Egypt Sentences 17 to Death in Attacks on Christians

An Egyptian military court handed down death sentences on Thursday to 17 people convicted in a series of fatal attacks on Christians that started in December 2016 and left more than 80 people dead and 150 wounded.

Egyptian state media said the defendants were accused of belonging to the Islamic State and of plotting attacks against Christian churches and a police checkpoint. Egypt has faced a wave of Islamic militancy since the 2013 military overthrow of Mohamed Morsi, the Muslim Brotherhood leader who had been elected president, and the subsequent crackdown on his supporters.
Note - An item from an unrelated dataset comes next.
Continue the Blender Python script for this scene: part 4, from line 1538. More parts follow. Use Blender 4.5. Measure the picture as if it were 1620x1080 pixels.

Nineteen other defendants were given life sentences on Thursday, nine were given sentences of 15 years, and one received a 10-year term. The sentences can still be appealed.

The attacks began in December 2016, when a suicide bomber entered the St. Mark’s Cathedral compound in Cairo, killing 29 people. Then, on ِPalm Sunday in April 2017, suicide bombers attacked two Coptic churches in northern Egypt, killing 45 people and injuring dozens more. Both attacks were later claimed by the Islamic State. A third attack occurred in December 2017, leaving nine dead.

The government’s response to the attacks under President Abdel Fattah el-Sisi, who took power in 2014, has often involved mass trials and death sentences. Human rights groups say that the military trials are unfair to defendants and that death sentences are being handed out indiscriminately as a deterrent to further attacks.

This year, several Egyptian nongovernmental organizations released a joint statement noting that 39 people had been executed between December 2017 and March 2018 — including at least 19 in one week in January — and expressing concern that the executions were retaliation for unrelated attacks.

Najia Bounaim, the North Africa campaign director for Amnesty International, said that mass death sentences, such as those on Thursday, that were handed down after “grossly unfair” military trials did not serve justice and would not prevent more attacks.

Amnesty International said in a statement on Thursday that all personnel in military courts, including judges and prosecutors, are serving members of the military who report to the Minister of Defense and are untrained in the rule of law or fair-trial standards.

Sara el-Sherif, of the Egyptian group No Military Trials for Civilians, said defendants in military courts typically had no access to their lawyers, who themselves could not view the case files. “Military trials take injustice a step further beyond lousy civilian trials,” she said.